- _Your instructions_:
Print, without altering anything, the lines from the one that holds "What Blender Python" to the one that holds "PI = math.pi", inclusive. No other lines belong in the output.

- _Data records_:
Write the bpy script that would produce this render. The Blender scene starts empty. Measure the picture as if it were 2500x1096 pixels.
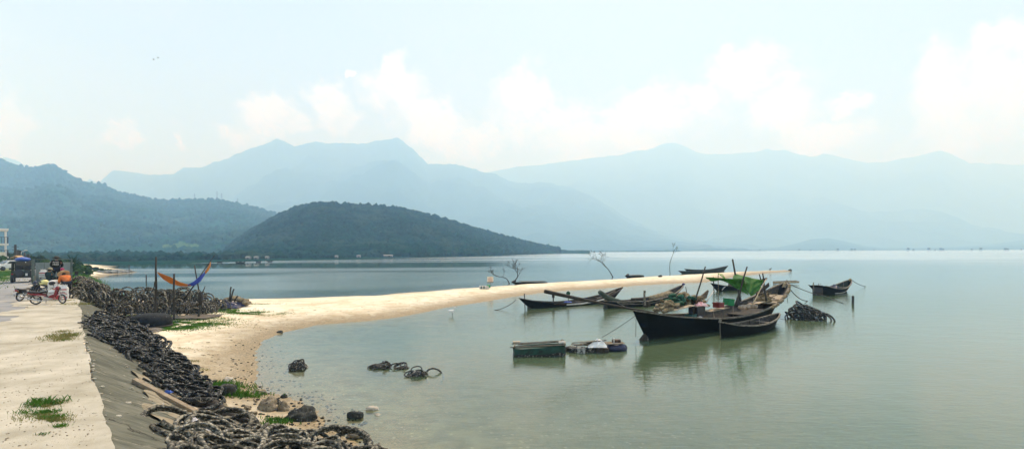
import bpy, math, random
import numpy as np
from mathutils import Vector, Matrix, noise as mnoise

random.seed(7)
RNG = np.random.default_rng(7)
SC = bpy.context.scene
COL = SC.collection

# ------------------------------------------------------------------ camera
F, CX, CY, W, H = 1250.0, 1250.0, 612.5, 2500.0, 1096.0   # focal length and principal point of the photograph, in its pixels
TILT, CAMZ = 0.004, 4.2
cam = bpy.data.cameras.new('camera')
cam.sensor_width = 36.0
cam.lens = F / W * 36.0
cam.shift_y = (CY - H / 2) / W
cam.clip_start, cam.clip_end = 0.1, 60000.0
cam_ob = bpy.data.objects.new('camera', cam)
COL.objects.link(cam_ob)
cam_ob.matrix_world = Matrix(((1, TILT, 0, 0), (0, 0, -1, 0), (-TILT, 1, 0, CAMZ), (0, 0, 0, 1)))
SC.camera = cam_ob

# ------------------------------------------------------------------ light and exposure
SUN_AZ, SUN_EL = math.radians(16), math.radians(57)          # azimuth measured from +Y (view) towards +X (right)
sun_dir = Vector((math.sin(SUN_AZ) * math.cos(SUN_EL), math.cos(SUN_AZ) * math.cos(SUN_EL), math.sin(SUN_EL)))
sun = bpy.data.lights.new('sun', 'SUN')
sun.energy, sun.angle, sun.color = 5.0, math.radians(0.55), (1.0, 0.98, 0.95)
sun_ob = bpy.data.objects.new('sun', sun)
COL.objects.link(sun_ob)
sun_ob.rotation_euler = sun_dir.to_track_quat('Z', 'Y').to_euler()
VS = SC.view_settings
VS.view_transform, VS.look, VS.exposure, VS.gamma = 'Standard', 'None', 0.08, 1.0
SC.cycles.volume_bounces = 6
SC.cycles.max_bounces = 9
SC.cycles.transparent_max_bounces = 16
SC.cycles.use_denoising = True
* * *
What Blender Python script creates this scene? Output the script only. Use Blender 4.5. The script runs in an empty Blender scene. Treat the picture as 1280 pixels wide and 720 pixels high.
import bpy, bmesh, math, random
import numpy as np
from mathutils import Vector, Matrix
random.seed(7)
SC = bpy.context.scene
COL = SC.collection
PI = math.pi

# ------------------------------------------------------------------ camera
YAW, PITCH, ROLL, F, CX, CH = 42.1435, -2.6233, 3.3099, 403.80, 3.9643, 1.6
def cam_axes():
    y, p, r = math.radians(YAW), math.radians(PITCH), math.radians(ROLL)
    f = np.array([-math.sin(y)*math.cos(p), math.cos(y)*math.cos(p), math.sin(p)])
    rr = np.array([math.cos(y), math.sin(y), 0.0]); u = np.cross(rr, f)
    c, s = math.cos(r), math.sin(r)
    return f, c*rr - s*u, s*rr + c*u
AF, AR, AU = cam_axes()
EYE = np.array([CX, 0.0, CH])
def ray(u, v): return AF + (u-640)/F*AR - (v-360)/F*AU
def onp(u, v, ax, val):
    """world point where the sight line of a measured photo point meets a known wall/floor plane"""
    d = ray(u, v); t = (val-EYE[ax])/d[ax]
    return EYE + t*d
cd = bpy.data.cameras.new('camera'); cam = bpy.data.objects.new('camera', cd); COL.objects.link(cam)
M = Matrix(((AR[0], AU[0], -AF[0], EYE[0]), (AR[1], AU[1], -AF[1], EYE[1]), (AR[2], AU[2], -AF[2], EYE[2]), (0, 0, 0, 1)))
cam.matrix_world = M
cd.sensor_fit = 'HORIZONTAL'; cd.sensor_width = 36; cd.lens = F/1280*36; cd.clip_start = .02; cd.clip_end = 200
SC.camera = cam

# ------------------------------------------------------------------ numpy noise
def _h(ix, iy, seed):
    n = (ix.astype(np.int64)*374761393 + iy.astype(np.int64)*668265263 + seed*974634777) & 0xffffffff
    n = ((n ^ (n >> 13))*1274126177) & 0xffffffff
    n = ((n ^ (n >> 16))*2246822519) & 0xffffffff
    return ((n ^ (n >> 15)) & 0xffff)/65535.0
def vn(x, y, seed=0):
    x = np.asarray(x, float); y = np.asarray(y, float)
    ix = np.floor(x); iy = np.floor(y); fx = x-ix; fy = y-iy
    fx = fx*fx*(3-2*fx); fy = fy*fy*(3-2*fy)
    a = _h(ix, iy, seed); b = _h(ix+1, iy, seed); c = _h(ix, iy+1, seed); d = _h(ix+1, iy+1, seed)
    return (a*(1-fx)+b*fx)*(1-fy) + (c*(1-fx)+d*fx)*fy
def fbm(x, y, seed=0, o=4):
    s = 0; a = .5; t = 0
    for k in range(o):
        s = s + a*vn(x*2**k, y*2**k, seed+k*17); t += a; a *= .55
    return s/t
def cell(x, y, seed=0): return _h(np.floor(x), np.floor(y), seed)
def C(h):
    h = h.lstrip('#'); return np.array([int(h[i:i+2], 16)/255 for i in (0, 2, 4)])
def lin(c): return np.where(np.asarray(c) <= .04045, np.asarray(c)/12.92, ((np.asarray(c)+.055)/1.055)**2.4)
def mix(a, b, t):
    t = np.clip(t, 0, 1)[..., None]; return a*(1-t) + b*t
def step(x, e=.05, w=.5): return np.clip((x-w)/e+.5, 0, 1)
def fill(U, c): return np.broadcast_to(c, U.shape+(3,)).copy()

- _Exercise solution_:
What Blender Python script creates this scene? Output the script only. Use Blender 4.5. The script runs in an empty Blender scene. Treat the picture as 1280 pixels wide and 720 pixels high.
import bpy, bmesh, math, random
import numpy as np
from mathutils import Vector, Matrix
random.seed(7)
SC = bpy.context.scene
COL = SC.collection
PI = math.pi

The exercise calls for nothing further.